Les pages vides

Silence

Ce matin, je me rappelle d’Enzo qui m’a tellement apporté.  Il était généreux de sa personne. Il était passé me voir, sans s’annoncer, et il m’a remis un petit cahier qu’il avait écrit. Il contenait bien une centaine de pages, mais environ le tiers seulement contenait du texte. Il y avait ici et là des textes. Le premier débutait à la page trois pour se terminer à la page 5 puis un autre texte débutait à la page 19 pour se terminer à la page 24. Ce cahier était parsemé de trous blancs.

Il était amusé par mon regard interrogatif. Il me dit gentiment : Prends ce cahier, tu y trouveras des réflexions que je voulais te partager, certaines te plairont, d’autres te dérangeront, c’est l’intérêt du partage, dit-il.

Je lui fis la remarque que certaines pages contenaient du texte, mais beaucoup d’autres étaient vierges et disposées de façons aléatoires.

Je me souviens encore sa réponse : Celles qui sont vierges sont aussi importantes pour moi que celles qui ont un texte. Puis, il partit en me laissant perplexe. Il s’est passé quelques années avant que l’on se revoie.

Durant ces années j’ai lu et relu ce cahier, y trouvant des petites perles de sagesse et parfois des réflexions suscitant un réel débat.

Étant donné que je ne pouvais pas en débattre avec lui, je me mis à écrire dans les marges des questions et des réflexions, puis d’autres idées me sont venues. J’ai lentement commencé à rallonger un texte, puis à ouvrir de nouveaux chapitres ajoutant ainsi ma contribution.

Au bout de quelques années, il me vient l’idée de lui parler de ce cahier qu’il m’avait donnée. Désirant connaître la fonction des pages blanches, je lui posai la question :

Pourquoi ne pas m’avoir dit la fonction des pages vierges? Pourquoi ne m’avoir rien dit à l’époque?

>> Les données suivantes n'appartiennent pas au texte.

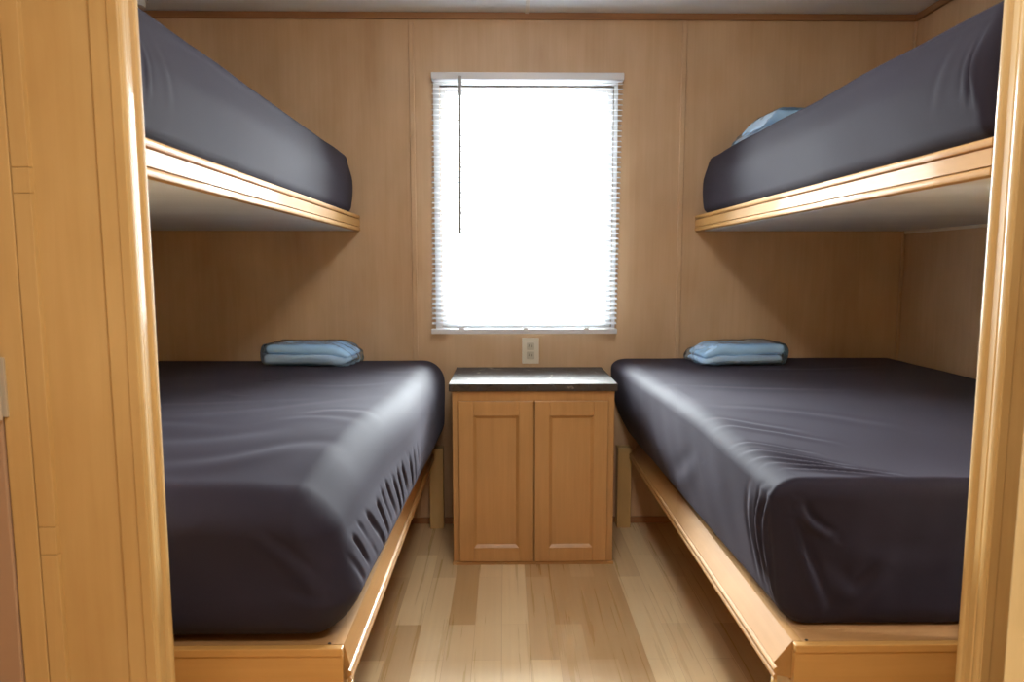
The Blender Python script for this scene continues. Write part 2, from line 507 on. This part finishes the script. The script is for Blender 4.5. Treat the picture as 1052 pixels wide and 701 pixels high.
# ------------------------------------------------------------------ outlet
ot = thing('outlet', 'ivory wall outlet under the window just above the nightstand', 'outlet', (.1115, DB, .783))
part('cover_plate', B((.0745, .1485, DB-.006, DB, .726, .840), bev=.0025), M['ivory'], ot)
for zc in (.803, .763):
    t = bmesh.new(); box(t, .0945, .1285, DB-.0085, DB-.005, zc-.0165, zc+.0165, bev=.004)
    r = part('receptacle', t, M['ivory2'], ot)
    part('slot', B((.1035, .1055, DB-.0092, DB-.0084, zc-.004, zc+.007), (.1175, .1195, DB-.0092, DB-.0084, zc-.004, zc+.006)), M['black'], r)

# ------------------------------------------------------------------ nightstand
NX0, NX1, NY0 = -.201, .416, 2.92
ns_ = thing('nightstand', 'two-door maple nightstand with a stone pattern top under the window', 'nightstand', (.107, 3.15, 0))
bm = B((NX0, NX1, NY0+.019, DB-.012, .012, .680))                      # carcass
box(bm, NX0, NX0+.026, NY0, NY0+.02, .012, .680, bev=.0012)             # face frame
box(bm, NX1-.026, NX1, NY0, NY0+.02, .012, .680, bev=.0012)
box(bm, NX0+.026, NX1-.026, NY0, NY0+.02, .640, .680, bev=.0012)
part('carcass', bm, M['cab'], ns_)
part('plinth', B((NX0-.004, NX1+.004, NY0-.010, DB-.012, 0, .0125), bev=.002), M['cab_x'], ns_)
for dx0, dx1 in ((-.176, .1075), (.1125, .391)):
    z0, z1 = .016, .644; yf = NY0-.018
    sw = .056
    bm = bmesh.new()
    box(bm, dx0, dx0+sw, yf, NY0-.0005, z0, z1, bev=.002)
    box(bm, dx1-sw, dx1, yf, NY0-.0005, z0, z1, bev=.002)
    box(bm, dx0+sw, dx1-sw, yf, NY0-.0005, z0, z0+sw, bev=.002)
    box(bm, dx0+sw, dx1-sw, yf, NY0-.0005, z1-sw, z1, bev=.002)
    d = part('door', bm, M['cab'], ns_)
    # recessed panel with a sloping border
    t = bmesh.new()
    a0, a1, c0, c1 = dx0+sw, dx1-sw, z0+sw, z1-sw; q = .011
    o_ = [t.verts.new(v) for v in ((a0, yf+.002, c0), (a1, yf+.002, c0), (a1, yf+.002, c1), (a0, yf+.002, c1))]
    i_ = [t.verts.new(v) for v in ((a0+q, yf+.010, c0+q), (a1-q, yf+.010, c0+q), (a1-q, yf+.010, c1-q), (a0+q, yf+.010, c1-q))]
    for k in range(4): t.faces.new((o_[k], o_[(k+1) % 4], i_[(k+1) % 4], i_[k]))
    t.faces.new(i_)
    bmesh.ops.recalc_face_normals(t, faces=t.faces[:])
    if t.faces[4 if len(t.faces) > 4 else 0].normal.y > 0: bmesh.ops.reverse_faces(t, faces=t.faces[:])
    part('door_panel', t, M['cab'], d)
part('countertop', B((-.213, .425, 2.905, DB-.002, .6815, .7105), bev=.003), M['counter'], ns_)

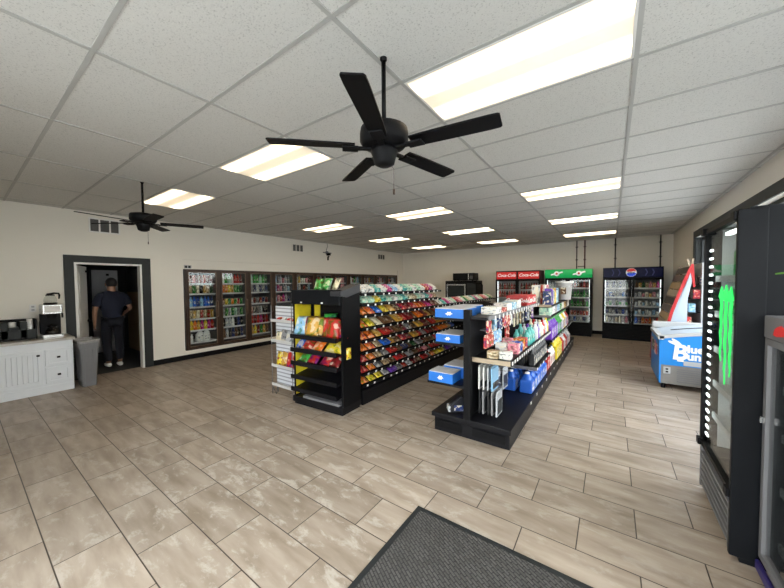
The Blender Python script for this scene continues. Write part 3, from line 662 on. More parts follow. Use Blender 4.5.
# pot plant on top of it, leaf tip in view
t = thing('potted_plant', 'small potted plant with pointed green leaves on the grey foreground cooler', 'plant', P(.42, .3, 1.42))
b = MB(); b.lathe([(0,0),(.06,0),(.08,.12),(.085,.12),(.085,.14),(.07,.14),(.065,.12),(0,.12)], seg=16); b.build('pot', 'pot', t)
def leaf(b, a, ln, rise, wid):
    n = 8; L_ = []; Rr = []; C_ = []
    for k in range(n+1):
        s_ = k/n; r_ = s_*ln; z = .12+rise*math.sin(s_*PI*.62); w_ = wid*math.sin(PI*min(1, s_*.92+.08))**.8*(1 if k < n else 0)
        c = Vector((math.cos(a)*r_, math.sin(a)*r_, z)); p = Vector((-math.sin(a), math.cos(a), 0))
        L_.append(b.bm.verts.new(c+p*w_+Vector((0,0,.008)))); Rr.append(b.bm.verts.new(c-p*w_+Vector((0,0,.008)))); C_.append(b.bm.verts.new(c))
    for k in range(n):
        b.bm.faces.new([L_[k],L_[k+1],C_[k+1],C_[k]]); b.bm.faces.new([C_[k],C_[k+1],Rr[k+1],Rr[k]])
    return
for k, (a, ln, ri) in enumerate(((142.7,.446,.10),(200,.26,.16),(60,.26,.2),(0,.25,.2),(300,.28,.18),(250,.22,.22))):
    b = MB(); leaf(b, math.radians(a), ln, ri, .022); bmesh.ops.solidify(b.bm, geom=b.bm.faces[:], thickness=.0015); b.build('leaf', 'leaf', t)

# ------------------------------------------------------------------ blue ice cream chest
loc = (.60, 6.10, 0); t = thing('chest_freezer', 'bright blue ice cream chest freezer with white lettering and curved glass top', 'freezer', loc)
w, d = .95, 1.12
def edge(x): return .745+.12*math.sin(min(1, x/w)*PI*.5)
prof = [(0,.08),(0,.745)]+[(w*k/10, edge(w*k/10)) for k in range(1, 11)]+[(w,.08)]
b = MB(); b.prism([p for p in [(0,.36)]+prof[1:-1]+[(w,.36)]], 'y', 0, d); body = b.build('body', 'sky', t)
b = MB(); b.box(.02, w, .005, d, .08, .36); gr = b.build('lower_panel', 'steelgrey', t)
b = MB(); b.box(.0, .02, .0, d, .08, .36); b.build('corner_trim', 'sky', t)
b = MB(); b.box(.05, .13, -.004, .006, .23, .33, .003); sw = b.build('switch_plate', 'lgrey', t)
for z in (.26, .30): b = MB(); b.box(.075, .105, -.008, -.003, z-.011, z+.011); b.build('rocker_switch', 'black', sw)
b = MB()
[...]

Il me répondit avec son éternel sourire : Ce qui est efficace, c’est l’expérience, les explications peuvent venir après. S’il n’y avait pas eu de feuilles vierges, tu aurais sans doute accepté ou refusé mes pensées et mes mots sans rien de plus. En te laissant de l’espace, il y avait dorénavant cette opportunité te permettant d’aller plus loin, de réfléchir, de créer, et de contribuer tout comme moi à la grande avancée. Si tu avais été insouciant, tu n’aurais pas cherché à prendre ta place et je n’aurais été qu’un divertissement et non un ami de voyage pour toi.

Depuis, j’aime regarder des pages vides, elles ont la vertu de solliciter mon silence, ma patience et ma créativité.